Set task:
State how many lines contain the string "scene", and write nothing else.

---*---

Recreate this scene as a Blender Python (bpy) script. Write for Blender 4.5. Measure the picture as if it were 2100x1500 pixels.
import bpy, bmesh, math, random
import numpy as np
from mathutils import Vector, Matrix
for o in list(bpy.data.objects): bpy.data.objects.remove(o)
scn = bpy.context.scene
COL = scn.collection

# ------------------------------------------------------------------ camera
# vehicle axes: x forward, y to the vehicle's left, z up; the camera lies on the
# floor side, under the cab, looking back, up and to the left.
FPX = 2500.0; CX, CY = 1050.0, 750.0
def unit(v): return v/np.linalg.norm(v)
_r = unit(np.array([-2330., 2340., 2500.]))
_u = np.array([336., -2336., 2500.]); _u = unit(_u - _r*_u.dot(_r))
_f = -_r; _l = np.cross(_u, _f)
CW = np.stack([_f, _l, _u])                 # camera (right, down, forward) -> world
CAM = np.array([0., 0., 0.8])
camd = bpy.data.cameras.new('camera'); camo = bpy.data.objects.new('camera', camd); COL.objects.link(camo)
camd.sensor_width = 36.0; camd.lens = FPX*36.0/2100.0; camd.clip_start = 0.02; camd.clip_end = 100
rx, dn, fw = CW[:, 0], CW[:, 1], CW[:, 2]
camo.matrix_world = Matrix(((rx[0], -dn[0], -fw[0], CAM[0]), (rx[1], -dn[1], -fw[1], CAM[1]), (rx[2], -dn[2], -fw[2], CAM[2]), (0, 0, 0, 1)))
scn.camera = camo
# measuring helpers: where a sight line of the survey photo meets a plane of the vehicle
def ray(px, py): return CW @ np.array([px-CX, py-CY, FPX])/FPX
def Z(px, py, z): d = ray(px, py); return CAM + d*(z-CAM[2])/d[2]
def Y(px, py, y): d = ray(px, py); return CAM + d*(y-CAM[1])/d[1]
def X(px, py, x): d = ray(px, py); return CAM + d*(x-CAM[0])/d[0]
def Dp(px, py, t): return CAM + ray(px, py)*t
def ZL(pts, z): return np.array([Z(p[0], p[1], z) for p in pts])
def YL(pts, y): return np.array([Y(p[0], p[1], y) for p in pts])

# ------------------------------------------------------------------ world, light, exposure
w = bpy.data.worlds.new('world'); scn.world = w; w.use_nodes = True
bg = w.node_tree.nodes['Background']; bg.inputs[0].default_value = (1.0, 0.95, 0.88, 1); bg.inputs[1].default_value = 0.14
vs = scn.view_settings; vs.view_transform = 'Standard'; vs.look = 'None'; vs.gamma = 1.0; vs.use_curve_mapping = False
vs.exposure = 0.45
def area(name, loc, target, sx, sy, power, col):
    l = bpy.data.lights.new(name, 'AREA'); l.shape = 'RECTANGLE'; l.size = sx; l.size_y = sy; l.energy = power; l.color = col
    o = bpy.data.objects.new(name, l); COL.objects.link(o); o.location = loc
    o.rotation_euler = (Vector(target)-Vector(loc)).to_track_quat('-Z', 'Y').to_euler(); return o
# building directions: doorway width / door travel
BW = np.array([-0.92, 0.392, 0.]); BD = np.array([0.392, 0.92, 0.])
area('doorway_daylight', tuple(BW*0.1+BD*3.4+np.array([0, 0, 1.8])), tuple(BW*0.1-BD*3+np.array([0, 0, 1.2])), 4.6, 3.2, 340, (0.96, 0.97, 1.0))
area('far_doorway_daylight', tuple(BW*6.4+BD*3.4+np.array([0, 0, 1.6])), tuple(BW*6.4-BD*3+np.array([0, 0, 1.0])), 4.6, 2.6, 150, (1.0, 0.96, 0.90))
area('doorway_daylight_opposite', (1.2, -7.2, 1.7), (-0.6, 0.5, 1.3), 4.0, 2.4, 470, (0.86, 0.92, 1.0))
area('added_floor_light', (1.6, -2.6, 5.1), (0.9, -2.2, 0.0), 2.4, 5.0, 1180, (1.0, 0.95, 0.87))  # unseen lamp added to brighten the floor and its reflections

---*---

Completed task:
2